Saturday, July 20, 2013

Bakewell, Rowsley, Stanton Woodhouse, Stanton Lees, Warren Carr, Darley Bridge, and Darley Dale.

It was a lot cloudier and cooler today than I expected; much better conditions for walking though than when it's hot and sunny.

There are always plenty of interesting and beautiful floral displays and shop signs to photograph at Bakewell.

After going to the toilets and popping into a shop I started my walk by crossing over the bridge and taking the footpath that goes next to the showground and then through riverside meadows towards Haddon Hall. Before reaching the road at Haddon Hall I turned uphill and walked up through woodland and across fields, and later using forestry tracks, I arrived at Rowsley.

Near to Rowsley there has been a lot of tree felling and the re-planting of saplings. To me it looks like they are planted too close together though; maybe they might be thinned out in a few years' time.

My intention was to pick up the Derwent Valley Heritage Way here and walk down to Darley Dale on the left bank of the river. Although clearly marked on my map, I couldn't find this route at all: coming back on the bus I didn't notice any footpath signs leading down to the river either. The path must have been diverted and I must have a quite old map. 

[On closer inspection of both my paper copy and several online versions, it looks like the path down to Northwood along the river doesn't actually exist  yet, just a proposal to establish one along this section - that's no bloody use to me though.]

I didn't want to walk along the road for over a mile and so decided to use the paths at the other side of the river, which I've used before. I walked past Caudwell's Mill and decided to have a look around since I've not visited the place before. I didn't think there was much to see there; the guided tour around the working mill might have been interesting, but I chose to spend my money in the cafĂ©: the pot of tea was good value for £1.50.

There's a well-surfaced road all the way to Stanton Woodhouse and then a path across fields and alongside the edge of a wood. I reached the road that leads down to Stanton Lees; unfortunately, apart from one short stretch,  I'd be walking on tarmac for the rest of the walk.

I increased my pace as I was walking along the roads, hoping to catch the 2:50 bus at Darley Dale, passing Warren Carr and Darley Bridge.

At Darley Bridge I took the footpath which is the direct route to the main road and the bus stop, across a field which always seems to have an electric fence positioned at a different location every time I'm there. Fortunately getting by the electric fence never poses a problem. It consists of only one electrified wire strung at a height of just under two foot above the ground, allowing any reasonably fit and active person the opportunity of either jumping or even stepping over it, or simply rolling beneath the wire.
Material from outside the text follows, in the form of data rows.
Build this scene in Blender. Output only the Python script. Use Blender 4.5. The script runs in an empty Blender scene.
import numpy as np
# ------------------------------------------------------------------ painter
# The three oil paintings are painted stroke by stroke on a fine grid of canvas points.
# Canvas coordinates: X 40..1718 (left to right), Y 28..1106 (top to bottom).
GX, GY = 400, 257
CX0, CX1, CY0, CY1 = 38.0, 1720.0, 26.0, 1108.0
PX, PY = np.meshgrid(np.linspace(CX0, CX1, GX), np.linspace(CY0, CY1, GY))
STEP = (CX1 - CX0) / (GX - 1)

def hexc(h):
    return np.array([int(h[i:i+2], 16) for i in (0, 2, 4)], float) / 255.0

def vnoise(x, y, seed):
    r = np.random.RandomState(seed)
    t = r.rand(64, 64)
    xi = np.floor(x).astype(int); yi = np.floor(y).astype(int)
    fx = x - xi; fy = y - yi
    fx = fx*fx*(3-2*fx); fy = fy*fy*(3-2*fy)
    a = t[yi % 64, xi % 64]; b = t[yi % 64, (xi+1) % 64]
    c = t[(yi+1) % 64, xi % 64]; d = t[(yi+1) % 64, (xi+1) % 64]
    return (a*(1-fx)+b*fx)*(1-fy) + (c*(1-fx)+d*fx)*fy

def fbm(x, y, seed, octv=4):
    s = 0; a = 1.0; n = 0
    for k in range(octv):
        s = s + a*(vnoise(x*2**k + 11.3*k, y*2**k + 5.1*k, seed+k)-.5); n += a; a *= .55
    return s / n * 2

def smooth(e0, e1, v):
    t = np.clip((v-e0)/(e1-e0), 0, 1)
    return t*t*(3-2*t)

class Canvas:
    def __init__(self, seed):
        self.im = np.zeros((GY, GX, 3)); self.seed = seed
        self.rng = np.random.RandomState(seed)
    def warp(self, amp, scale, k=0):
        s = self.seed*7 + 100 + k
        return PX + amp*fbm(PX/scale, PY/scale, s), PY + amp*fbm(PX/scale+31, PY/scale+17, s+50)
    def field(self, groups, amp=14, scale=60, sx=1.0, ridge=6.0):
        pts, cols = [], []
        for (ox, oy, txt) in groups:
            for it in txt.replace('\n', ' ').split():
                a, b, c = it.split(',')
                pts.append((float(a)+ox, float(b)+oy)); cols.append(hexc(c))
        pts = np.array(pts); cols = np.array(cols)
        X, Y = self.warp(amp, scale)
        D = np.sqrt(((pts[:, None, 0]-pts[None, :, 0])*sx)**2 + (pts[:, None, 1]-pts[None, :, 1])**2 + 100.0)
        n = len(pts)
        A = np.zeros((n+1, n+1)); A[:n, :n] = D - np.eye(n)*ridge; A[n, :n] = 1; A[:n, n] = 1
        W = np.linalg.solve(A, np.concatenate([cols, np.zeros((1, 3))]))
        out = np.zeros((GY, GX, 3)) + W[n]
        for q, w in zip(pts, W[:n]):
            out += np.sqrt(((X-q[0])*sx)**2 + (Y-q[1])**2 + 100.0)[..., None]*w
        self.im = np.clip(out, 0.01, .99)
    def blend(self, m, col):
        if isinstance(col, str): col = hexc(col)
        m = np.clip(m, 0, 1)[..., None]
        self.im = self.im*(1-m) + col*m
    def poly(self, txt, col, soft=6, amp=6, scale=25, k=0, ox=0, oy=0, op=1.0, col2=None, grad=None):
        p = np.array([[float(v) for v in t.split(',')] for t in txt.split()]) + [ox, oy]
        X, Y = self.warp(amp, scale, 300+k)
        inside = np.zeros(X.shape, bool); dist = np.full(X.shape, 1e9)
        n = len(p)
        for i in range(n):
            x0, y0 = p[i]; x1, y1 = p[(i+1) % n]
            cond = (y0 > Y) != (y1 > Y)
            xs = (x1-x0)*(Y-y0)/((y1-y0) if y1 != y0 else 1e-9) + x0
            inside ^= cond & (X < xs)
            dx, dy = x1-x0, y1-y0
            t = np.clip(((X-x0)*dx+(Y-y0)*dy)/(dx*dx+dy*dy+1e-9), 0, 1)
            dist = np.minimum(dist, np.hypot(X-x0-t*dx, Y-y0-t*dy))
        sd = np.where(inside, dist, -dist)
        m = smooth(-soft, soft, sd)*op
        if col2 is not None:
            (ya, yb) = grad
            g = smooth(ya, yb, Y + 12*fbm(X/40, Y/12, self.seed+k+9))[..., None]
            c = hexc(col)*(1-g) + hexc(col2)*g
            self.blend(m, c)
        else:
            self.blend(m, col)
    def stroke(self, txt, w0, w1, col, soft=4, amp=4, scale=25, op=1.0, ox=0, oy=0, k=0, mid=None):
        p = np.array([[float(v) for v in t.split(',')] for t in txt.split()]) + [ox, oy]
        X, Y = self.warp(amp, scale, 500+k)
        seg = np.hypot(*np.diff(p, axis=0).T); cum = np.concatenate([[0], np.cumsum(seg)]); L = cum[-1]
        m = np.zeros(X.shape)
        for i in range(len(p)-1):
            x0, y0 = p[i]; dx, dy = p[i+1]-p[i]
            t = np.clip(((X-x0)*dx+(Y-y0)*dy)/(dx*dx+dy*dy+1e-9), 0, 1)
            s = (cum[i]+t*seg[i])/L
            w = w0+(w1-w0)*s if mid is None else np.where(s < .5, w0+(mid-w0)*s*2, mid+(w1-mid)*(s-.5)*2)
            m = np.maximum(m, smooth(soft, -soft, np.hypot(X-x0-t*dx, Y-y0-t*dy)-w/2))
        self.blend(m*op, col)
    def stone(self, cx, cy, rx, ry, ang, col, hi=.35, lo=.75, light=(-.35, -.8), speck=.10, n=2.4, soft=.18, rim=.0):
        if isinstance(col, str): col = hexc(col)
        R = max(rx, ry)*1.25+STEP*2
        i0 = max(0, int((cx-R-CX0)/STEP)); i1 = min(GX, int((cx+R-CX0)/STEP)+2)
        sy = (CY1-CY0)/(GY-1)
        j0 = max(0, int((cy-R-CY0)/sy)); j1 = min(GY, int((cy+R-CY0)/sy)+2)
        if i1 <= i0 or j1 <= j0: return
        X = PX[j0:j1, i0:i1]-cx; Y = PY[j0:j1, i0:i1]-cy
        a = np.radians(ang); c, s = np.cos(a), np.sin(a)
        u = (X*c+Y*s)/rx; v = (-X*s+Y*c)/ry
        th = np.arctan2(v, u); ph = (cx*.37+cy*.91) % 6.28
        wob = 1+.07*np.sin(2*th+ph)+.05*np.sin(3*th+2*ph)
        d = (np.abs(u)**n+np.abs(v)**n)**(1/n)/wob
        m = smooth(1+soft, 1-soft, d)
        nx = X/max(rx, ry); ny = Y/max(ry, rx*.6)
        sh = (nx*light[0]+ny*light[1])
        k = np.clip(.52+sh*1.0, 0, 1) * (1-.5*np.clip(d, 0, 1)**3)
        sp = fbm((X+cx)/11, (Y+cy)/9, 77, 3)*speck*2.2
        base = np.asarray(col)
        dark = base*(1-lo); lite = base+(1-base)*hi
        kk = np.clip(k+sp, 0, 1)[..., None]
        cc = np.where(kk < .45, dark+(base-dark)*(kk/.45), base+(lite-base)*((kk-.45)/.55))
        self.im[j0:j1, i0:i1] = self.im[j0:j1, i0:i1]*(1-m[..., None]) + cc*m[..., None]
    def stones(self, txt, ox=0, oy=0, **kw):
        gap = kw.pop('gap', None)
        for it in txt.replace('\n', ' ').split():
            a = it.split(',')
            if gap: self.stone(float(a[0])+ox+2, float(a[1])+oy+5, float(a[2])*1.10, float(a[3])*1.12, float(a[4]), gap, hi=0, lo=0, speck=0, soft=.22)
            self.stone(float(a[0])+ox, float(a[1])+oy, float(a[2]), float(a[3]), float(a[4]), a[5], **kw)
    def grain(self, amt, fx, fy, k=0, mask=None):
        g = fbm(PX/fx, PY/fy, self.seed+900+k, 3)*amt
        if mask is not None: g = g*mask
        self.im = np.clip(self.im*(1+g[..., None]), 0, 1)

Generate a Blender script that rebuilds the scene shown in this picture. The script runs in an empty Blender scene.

I chose the later.

The bus passed me just as I was approaching the bus stop. It stopped to let someone get off, but the driver didn't wait for me...although it was obvious that I was running for the bus. The next bus to Sheffield was a ninety minute wait: I wasn't going to wait that long though, the Bakewell bus came twenty minutes later, and the timing meant that if I hurried up at Bakewell I'd be able to get off and run round the corner to catch the Sheffield Bus from Rutland Square. [The buses from Matlock and Derby use the stop on Matlock Road.]

I was first off the bus at Bakewell, was able to cross the road using the pedestrian crossing without having to wait...and then had to frantically weave in and out of shoppers, shopping trolleys, parked mobility scooters, prams, pushchairs and a dense forest of street furniture...and on one occasion had to simultaneously jump over a dog whilst ducking my head to make sure I didn't hit a low hanging basket of petunias.  

After intentionally bouncing off two slow-moving cars as I crossed the next road I then crashed into the railings outside the bank and arrived at the back of the queue for the Sheffield bus, just as the first people were boarding.